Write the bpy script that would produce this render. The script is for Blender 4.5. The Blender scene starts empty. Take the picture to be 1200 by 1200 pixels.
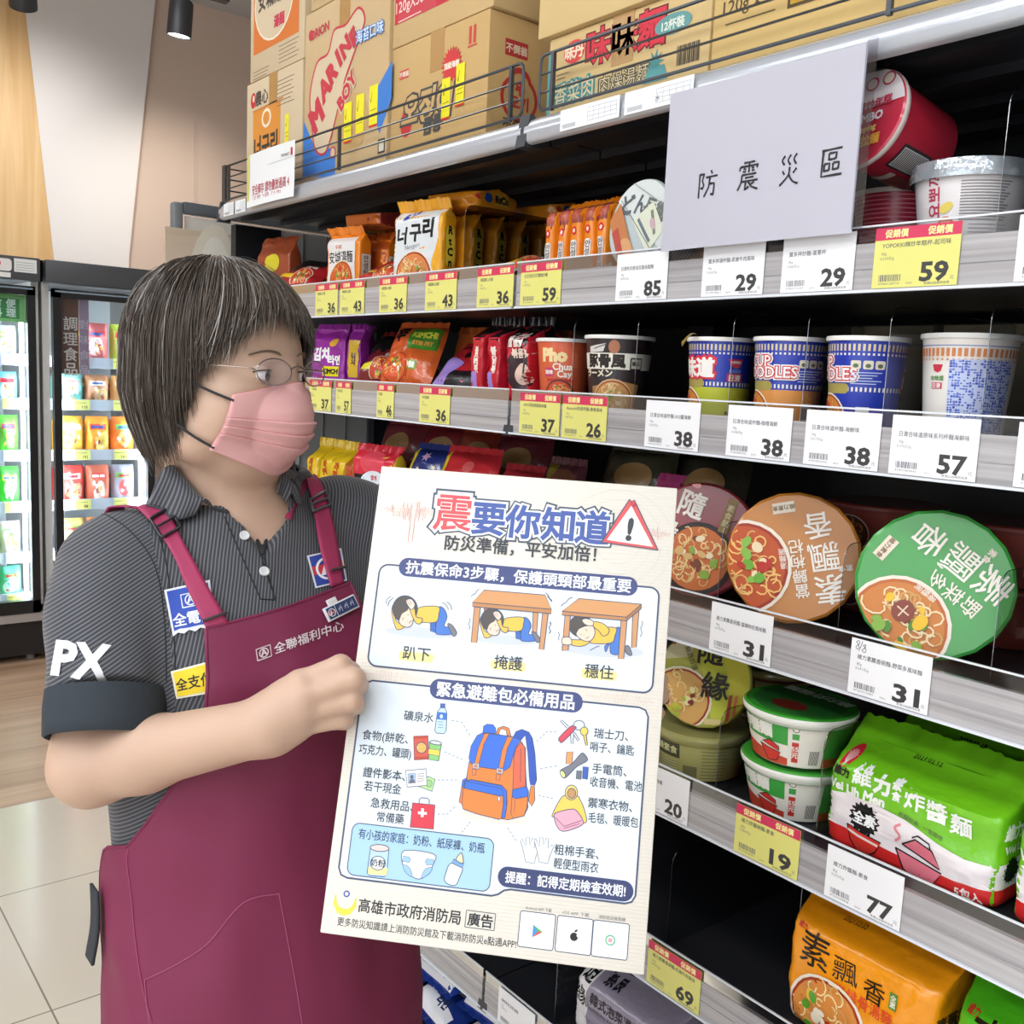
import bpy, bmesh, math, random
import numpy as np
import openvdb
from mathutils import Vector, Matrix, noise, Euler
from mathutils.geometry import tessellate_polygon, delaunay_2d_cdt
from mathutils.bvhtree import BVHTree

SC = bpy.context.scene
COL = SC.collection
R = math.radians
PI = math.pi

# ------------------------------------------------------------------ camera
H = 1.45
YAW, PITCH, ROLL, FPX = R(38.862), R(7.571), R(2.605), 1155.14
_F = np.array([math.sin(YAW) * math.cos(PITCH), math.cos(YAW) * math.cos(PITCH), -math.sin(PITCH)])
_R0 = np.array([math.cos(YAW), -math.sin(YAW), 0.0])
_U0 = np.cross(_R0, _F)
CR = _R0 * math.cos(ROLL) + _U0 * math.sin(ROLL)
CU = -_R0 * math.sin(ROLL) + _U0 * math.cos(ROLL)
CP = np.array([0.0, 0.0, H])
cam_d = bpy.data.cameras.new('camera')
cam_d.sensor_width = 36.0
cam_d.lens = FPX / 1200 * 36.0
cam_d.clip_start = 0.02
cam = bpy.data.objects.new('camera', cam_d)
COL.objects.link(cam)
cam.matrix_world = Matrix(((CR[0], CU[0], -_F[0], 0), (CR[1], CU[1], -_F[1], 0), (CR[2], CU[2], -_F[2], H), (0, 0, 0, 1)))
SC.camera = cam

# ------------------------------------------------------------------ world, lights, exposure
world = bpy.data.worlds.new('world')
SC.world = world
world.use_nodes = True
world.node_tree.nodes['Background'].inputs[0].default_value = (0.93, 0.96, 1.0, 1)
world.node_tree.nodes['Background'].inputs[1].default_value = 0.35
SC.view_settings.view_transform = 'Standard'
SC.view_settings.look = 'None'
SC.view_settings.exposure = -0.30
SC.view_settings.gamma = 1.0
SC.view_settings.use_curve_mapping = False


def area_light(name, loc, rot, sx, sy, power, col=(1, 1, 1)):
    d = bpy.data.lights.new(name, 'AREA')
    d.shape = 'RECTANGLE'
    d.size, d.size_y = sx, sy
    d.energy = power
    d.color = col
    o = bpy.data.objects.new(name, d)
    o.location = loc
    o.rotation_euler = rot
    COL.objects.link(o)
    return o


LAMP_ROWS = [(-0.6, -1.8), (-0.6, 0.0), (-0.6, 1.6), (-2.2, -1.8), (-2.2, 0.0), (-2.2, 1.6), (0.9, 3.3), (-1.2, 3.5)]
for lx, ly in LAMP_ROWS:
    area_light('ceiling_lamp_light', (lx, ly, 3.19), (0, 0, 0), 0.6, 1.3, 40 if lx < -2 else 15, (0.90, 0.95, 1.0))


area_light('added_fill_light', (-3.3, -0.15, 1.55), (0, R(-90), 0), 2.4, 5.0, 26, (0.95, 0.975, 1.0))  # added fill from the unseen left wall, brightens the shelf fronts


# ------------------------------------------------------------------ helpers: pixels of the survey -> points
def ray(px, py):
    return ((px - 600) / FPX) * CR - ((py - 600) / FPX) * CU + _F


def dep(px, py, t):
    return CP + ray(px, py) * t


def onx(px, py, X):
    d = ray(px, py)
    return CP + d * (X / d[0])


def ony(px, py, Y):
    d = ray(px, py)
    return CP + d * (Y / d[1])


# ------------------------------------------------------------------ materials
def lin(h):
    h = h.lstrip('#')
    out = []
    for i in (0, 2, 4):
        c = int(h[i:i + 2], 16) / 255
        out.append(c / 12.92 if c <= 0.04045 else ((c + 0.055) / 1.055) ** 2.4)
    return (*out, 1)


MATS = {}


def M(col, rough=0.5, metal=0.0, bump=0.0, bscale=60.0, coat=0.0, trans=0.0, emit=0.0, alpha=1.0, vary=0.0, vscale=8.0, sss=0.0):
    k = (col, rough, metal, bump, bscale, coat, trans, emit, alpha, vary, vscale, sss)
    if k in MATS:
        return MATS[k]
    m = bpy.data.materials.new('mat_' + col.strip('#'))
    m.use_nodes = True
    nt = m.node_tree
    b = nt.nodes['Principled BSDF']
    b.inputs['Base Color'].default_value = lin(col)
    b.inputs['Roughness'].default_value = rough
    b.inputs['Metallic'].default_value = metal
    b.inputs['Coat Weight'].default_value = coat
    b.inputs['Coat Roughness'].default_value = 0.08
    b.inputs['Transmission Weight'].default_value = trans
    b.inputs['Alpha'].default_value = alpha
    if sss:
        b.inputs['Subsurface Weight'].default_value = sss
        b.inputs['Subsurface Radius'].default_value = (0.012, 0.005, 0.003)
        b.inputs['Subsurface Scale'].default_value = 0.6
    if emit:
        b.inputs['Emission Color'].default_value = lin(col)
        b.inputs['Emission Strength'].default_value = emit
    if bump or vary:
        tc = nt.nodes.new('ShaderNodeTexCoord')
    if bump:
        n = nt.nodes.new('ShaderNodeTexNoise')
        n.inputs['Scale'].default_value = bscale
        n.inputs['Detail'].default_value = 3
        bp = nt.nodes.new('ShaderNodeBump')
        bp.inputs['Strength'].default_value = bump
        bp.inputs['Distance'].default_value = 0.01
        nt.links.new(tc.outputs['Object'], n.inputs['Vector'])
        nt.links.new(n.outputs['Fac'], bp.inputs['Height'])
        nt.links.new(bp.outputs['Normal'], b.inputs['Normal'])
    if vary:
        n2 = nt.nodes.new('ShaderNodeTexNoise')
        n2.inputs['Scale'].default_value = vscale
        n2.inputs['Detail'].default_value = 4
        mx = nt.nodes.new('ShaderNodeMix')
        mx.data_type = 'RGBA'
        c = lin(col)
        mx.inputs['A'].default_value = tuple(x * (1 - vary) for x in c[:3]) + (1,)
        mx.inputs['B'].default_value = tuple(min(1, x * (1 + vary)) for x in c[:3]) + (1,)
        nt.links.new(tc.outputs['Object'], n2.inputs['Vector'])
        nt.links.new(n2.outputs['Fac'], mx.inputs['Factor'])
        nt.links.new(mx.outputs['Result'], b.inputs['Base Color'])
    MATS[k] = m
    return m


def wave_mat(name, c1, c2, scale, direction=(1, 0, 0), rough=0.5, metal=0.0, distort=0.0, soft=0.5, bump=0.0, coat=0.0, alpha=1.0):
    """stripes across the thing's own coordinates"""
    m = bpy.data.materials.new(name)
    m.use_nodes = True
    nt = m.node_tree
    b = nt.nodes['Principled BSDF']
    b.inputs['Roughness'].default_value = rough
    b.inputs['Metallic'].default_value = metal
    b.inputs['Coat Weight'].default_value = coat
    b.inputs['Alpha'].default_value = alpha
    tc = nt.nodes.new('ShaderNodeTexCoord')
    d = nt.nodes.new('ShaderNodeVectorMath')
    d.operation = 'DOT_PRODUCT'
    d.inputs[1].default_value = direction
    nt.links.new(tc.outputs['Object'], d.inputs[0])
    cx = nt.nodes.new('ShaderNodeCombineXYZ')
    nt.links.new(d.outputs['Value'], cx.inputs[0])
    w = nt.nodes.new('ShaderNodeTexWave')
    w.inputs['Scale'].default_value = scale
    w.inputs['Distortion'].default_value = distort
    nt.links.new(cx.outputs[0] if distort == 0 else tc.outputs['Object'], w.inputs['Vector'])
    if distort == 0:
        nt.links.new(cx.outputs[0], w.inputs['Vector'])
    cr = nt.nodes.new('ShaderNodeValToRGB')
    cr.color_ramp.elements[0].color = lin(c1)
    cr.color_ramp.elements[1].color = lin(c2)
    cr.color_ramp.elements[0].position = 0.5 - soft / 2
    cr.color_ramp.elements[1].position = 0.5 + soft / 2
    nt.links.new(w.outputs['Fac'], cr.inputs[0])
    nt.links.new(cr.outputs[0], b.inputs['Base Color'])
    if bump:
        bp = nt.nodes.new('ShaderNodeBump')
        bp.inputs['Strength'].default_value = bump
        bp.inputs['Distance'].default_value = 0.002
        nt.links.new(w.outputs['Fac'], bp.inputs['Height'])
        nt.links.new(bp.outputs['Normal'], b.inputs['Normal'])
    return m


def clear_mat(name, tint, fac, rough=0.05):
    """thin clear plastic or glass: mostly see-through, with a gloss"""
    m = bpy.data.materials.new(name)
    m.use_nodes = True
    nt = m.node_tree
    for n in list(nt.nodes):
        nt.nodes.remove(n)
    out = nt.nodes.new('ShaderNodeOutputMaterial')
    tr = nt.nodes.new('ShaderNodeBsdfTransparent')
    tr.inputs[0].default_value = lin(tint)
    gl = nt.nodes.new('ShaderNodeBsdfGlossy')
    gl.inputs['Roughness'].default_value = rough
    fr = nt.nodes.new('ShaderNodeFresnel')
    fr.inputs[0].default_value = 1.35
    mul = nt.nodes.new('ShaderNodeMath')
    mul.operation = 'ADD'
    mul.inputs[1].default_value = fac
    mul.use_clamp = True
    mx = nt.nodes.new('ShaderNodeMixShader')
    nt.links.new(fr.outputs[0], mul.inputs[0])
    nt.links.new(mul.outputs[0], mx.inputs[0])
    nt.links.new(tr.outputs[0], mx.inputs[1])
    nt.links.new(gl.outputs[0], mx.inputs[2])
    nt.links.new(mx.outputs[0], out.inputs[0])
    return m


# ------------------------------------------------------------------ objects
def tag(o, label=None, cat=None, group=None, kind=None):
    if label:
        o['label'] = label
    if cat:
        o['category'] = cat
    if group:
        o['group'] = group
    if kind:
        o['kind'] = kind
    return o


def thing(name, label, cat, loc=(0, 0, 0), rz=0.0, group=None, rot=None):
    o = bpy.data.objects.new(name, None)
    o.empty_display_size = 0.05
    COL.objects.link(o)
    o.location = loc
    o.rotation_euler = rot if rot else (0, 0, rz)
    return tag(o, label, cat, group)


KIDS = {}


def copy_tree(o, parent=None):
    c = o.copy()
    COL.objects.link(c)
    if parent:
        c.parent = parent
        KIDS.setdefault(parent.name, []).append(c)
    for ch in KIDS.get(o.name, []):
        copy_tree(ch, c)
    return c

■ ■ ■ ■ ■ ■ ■

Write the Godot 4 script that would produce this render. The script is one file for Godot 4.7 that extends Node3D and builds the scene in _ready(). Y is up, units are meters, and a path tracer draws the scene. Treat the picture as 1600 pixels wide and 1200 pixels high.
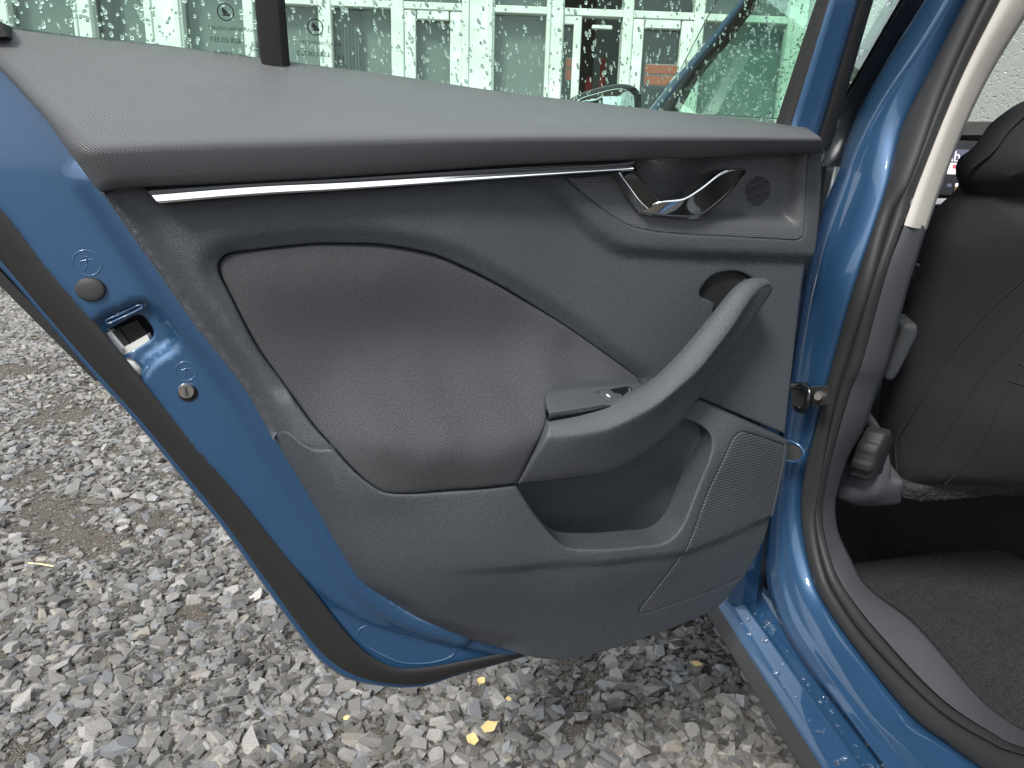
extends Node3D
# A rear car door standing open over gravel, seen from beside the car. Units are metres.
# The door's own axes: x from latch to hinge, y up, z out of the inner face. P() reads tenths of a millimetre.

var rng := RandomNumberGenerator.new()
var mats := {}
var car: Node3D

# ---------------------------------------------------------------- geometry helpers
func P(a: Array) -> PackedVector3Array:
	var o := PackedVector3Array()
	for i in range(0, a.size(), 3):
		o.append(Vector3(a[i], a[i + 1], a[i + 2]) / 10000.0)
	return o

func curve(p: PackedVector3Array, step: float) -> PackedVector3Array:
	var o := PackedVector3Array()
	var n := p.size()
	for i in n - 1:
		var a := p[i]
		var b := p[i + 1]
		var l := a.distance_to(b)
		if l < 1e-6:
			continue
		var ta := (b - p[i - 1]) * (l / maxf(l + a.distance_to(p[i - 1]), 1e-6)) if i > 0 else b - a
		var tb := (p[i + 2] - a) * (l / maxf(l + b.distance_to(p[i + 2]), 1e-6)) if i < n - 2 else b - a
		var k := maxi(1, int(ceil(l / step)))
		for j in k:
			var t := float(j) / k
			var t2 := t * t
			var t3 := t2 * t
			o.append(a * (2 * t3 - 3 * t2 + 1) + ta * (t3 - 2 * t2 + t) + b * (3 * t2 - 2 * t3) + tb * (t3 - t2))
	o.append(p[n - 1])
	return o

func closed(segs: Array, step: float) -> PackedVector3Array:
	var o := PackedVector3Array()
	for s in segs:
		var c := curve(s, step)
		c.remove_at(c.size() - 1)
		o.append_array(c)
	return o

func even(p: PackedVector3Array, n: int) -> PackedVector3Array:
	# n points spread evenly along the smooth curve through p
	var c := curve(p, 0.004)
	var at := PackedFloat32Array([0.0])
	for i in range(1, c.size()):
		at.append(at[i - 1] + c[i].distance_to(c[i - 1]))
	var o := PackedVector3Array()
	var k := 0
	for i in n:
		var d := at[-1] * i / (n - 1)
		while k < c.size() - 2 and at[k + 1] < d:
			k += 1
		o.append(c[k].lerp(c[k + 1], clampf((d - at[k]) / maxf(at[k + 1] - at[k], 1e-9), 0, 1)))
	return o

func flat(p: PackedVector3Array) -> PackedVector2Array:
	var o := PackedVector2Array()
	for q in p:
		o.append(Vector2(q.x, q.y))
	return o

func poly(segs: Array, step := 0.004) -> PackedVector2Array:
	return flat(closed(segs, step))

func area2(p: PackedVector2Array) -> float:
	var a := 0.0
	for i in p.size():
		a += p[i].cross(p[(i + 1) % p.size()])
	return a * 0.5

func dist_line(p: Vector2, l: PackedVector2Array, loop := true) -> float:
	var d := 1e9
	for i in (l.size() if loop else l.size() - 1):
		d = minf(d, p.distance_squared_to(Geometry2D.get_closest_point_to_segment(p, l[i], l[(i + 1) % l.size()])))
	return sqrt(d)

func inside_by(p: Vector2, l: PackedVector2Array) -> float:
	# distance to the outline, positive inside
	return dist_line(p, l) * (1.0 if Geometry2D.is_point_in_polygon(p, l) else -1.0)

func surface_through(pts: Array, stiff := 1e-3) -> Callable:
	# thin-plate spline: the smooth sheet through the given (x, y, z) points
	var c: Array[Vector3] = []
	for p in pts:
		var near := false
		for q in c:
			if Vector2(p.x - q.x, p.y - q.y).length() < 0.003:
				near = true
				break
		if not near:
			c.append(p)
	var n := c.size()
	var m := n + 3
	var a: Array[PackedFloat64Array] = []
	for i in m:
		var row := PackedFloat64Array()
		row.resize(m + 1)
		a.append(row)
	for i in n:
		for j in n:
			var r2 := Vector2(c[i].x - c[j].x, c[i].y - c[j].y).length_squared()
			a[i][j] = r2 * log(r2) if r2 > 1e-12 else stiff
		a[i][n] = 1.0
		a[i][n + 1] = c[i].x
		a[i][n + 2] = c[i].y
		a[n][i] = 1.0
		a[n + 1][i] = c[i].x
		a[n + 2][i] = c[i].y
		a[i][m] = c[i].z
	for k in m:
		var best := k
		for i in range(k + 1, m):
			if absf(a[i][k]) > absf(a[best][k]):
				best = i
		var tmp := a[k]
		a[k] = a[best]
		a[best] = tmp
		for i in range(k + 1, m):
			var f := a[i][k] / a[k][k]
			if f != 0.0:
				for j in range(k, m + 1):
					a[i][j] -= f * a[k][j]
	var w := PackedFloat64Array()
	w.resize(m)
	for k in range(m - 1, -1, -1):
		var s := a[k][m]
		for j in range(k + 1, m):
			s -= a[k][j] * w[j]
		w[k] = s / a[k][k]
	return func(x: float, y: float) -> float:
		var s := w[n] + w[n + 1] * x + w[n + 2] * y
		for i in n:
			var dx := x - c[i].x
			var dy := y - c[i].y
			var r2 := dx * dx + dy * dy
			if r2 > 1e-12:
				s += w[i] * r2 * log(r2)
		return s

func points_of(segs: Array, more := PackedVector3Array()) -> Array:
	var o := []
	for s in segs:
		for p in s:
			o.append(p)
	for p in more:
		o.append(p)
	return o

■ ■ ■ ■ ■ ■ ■

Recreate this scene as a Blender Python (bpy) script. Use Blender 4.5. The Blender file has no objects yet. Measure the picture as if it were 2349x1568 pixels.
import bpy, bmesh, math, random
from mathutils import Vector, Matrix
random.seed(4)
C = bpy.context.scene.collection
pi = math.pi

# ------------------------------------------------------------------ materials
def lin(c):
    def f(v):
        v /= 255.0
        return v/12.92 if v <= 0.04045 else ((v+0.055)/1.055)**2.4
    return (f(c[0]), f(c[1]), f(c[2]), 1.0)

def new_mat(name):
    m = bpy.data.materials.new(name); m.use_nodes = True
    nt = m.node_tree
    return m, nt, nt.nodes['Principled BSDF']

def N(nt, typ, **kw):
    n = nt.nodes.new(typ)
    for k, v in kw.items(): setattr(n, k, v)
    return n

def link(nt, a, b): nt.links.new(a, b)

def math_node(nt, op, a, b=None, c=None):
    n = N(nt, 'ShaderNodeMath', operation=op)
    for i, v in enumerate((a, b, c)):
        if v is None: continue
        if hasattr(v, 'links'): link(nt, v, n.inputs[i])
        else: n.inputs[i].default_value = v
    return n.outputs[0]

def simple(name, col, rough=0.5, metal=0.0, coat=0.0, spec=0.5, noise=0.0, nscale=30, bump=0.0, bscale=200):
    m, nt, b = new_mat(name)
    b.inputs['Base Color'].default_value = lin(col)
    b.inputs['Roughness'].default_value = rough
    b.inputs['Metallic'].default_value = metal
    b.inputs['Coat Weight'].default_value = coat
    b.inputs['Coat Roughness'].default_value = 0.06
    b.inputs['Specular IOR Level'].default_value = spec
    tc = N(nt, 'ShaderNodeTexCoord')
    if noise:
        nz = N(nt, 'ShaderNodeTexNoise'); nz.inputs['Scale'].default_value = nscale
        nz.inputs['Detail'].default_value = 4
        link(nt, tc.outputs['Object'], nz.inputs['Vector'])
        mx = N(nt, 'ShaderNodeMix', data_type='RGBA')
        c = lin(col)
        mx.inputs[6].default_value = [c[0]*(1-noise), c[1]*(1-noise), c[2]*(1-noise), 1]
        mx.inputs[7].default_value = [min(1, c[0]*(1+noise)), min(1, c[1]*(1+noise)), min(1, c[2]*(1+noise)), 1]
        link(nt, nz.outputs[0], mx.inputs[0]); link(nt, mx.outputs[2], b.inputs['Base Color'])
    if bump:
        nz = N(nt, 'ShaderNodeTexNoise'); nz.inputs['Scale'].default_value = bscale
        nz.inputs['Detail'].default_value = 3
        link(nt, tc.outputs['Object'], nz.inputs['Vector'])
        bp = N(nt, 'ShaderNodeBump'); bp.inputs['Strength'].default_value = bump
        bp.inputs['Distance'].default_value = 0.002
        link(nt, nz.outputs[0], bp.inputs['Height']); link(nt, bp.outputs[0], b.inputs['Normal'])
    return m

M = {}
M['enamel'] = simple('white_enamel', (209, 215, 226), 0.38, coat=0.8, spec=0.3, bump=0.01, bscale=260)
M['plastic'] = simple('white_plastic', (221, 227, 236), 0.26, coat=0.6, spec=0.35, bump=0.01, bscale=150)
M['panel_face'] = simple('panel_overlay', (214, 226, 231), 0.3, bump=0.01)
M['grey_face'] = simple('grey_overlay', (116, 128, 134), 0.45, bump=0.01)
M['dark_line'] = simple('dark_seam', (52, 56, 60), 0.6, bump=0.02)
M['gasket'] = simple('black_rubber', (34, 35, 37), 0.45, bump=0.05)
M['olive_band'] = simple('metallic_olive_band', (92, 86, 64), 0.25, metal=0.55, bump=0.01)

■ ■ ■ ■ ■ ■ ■

§ Instruction:
Reproduce the data above exactly, but only from the line containing "Write the bpy" through the line containing "SC.view_settings.use_curve_mapping = False"; skip the pictures.

§ Task answer:
Write the bpy script that would produce this render. The script is for Blender 4.5. The Blender scene starts empty. Take the picture to be 1200 by 1200 pixels.
import bpy, bmesh, math, random
import numpy as np
import openvdb
from mathutils import Vector, Matrix, noise, Euler
from mathutils.geometry import tessellate_polygon, delaunay_2d_cdt
from mathutils.bvhtree import BVHTree

SC = bpy.context.scene
COL = SC.collection
R = math.radians
PI = math.pi

# ------------------------------------------------------------------ camera
H = 1.45
YAW, PITCH, ROLL, FPX = R(38.862), R(7.571), R(2.605), 1155.14
_F = np.array([math.sin(YAW) * math.cos(PITCH), math.cos(YAW) * math.cos(PITCH), -math.sin(PITCH)])
_R0 = np.array([math.cos(YAW), -math.sin(YAW), 0.0])
_U0 = np.cross(_R0, _F)
CR = _R0 * math.cos(ROLL) + _U0 * math.sin(ROLL)
CU = -_R0 * math.sin(ROLL) + _U0 * math.cos(ROLL)
CP = np.array([0.0, 0.0, H])
cam_d = bpy.data.cameras.new('camera')
cam_d.sensor_width = 36.0
cam_d.lens = FPX / 1200 * 36.0
cam_d.clip_start = 0.02
cam = bpy.data.objects.new('camera', cam_d)
COL.objects.link(cam)
cam.matrix_world = Matrix(((CR[0], CU[0], -_F[0], 0), (CR[1], CU[1], -_F[1], 0), (CR[2], CU[2], -_F[2], H), (0, 0, 0, 1)))
SC.camera = cam

# ------------------------------------------------------------------ world, lights, exposure
world = bpy.data.worlds.new('world')
SC.world = world
world.use_nodes = True
world.node_tree.nodes['Background'].inputs[0].default_value = (0.93, 0.96, 1.0, 1)
world.node_tree.nodes['Background'].inputs[1].default_value = 0.35
SC.view_settings.view_transform = 'Standard'
SC.view_settings.look = 'None'
SC.view_settings.exposure = -0.30
SC.view_settings.gamma = 1.0
SC.view_settings.use_curve_mapping = False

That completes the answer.